Ada juga hal lain yang membedakan antara lembaga peradilan di negara kita dengan yang ada pada diri kita, yakni selain membedakan mana yang benar dan mana yang salah, ia juga mampu membedakan mana perbuatan yang baik dan mana perbuatan yang buruk. Karena belum tentu sesuatu yang benar itu pasti baik, dan juga sebaliknya. Karena ada juga perbuatan yang salah tapi itu baik untuk dilakukan.
Kembali ke pada permasalahan awal, jika dilihat dari kacamata psikologi, perasaan yang selalu menghantui diri ketika setelah melakukan kesalahan merupakan sebuah kecemasan (ansxiety). Lazarus (1969), mendefinisikan kecemasan yaitu sebagai respon dari pengalaman yang dirasa tidak menyenangkan dan di ikuti perasaan gelisah, khawatir, dan takut. Kecemasan merupakan aspek subjektif dari emosi seseorang karena melibatkan faktor perasaan yang tidak menyenangkan yang sifatnya subjektif dan timbul karena menghadapi tegangan, ancaman kegagalan, perasaan tidak aman dan konflik dan biasanya individu tidak menyadari dengan jelas apa yang menyebabkan ia mengalami kecemasan.
Dalam Psikoanalitik menyatakan bahwa sumber-sumber kecemasan adalah adanya suatu konflik bawah sadar. Freud meyakini bahwa kecemasan merupakan hasil dari konflik antara dorongan-dorongan id dan desakan-desakan ego, dan superego. Dorongan ini dapat merupakan ancaman bagi setiap individu karena berlawanan dengan nilai-nilai personal dan social (Atkinson, dkk, 1983 : 431-432).
Ada juga teori perilaku yang menyatakan bahwa kecemasan adalah suatu respon yang dibiaskan terhadap stimuli lingkungan spesifik.
Freud (dalam Suryabrata, 1982), mengatakan bahwa kecemasan dibagai berdasarkan sumbernya, diantaranya ialah:
Pertama, kecemasan neurotis yang timbul karena id (rangsangan insting yang menuntut pemuasan segera) muncul sebagai suatu rangsangan yang mendorong ego untuk melakukan hel-hal yang tidak dapat diterima oleh lingkungan. Ciri kecemasan neurotic yang dapat dilihat dengan jelas adalah ketakutan yang tegang dan tidak rasional phobia).

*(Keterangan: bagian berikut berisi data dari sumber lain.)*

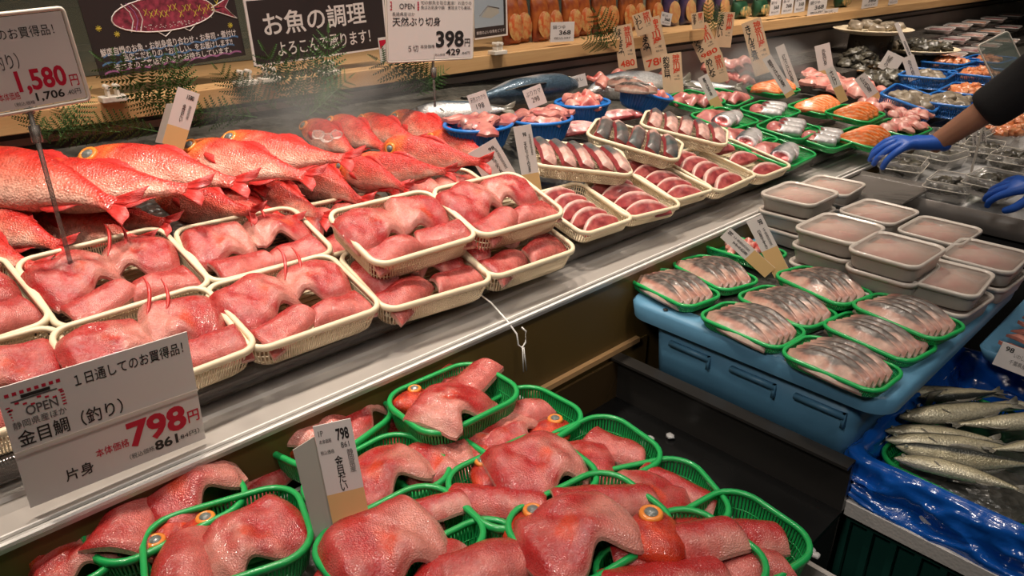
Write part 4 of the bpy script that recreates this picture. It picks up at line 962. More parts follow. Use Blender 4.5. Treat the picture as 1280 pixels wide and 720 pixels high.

Kedua, kecemasan moral. Individu yang superego berkembang baik cenderung untuk merasa berdosa apabila ia melakukan atau bahkan berpikir untuk melakukan sesuatu yang bertentangan dengan norma-norma moral. Kecemasan moral ini juga mempunyai dasar dalam realitas karena dimasa yang lampau orang telah mendapatkan hukuman sebagai akibat dari perbuatan yang melanggar kode moral dan mungkin akan mendapatkan hukuman lagi.
Ketiga, kecemasan realistis, yaitu kecemasan yang timbul karena adanya ancaman dari dunia luar. Kecemasan ini sering kali di interpretasikan sebagai rasa takut. Kecemasan realistis ini adalah kecemasan yang paling pokok sedangkan dua kecemasan yang lain (neurotik dan moral) berasal dari kecemasan ini.
Dari pembagian tersebut kita dapat menggolongkan kecemasan yang terjadi pada kasus yang dicontohkan diatas. Misalkan ketika kecemasan yang terjadi pada saat memarahi orang tua, maka itu termasuk pada kategori yang kedua yaitu kecemasan moral. Sedangkan kecemasan yang yang terjadi ketika seseorang menerobos traffic light itu termasuk pada kecemasan realistis.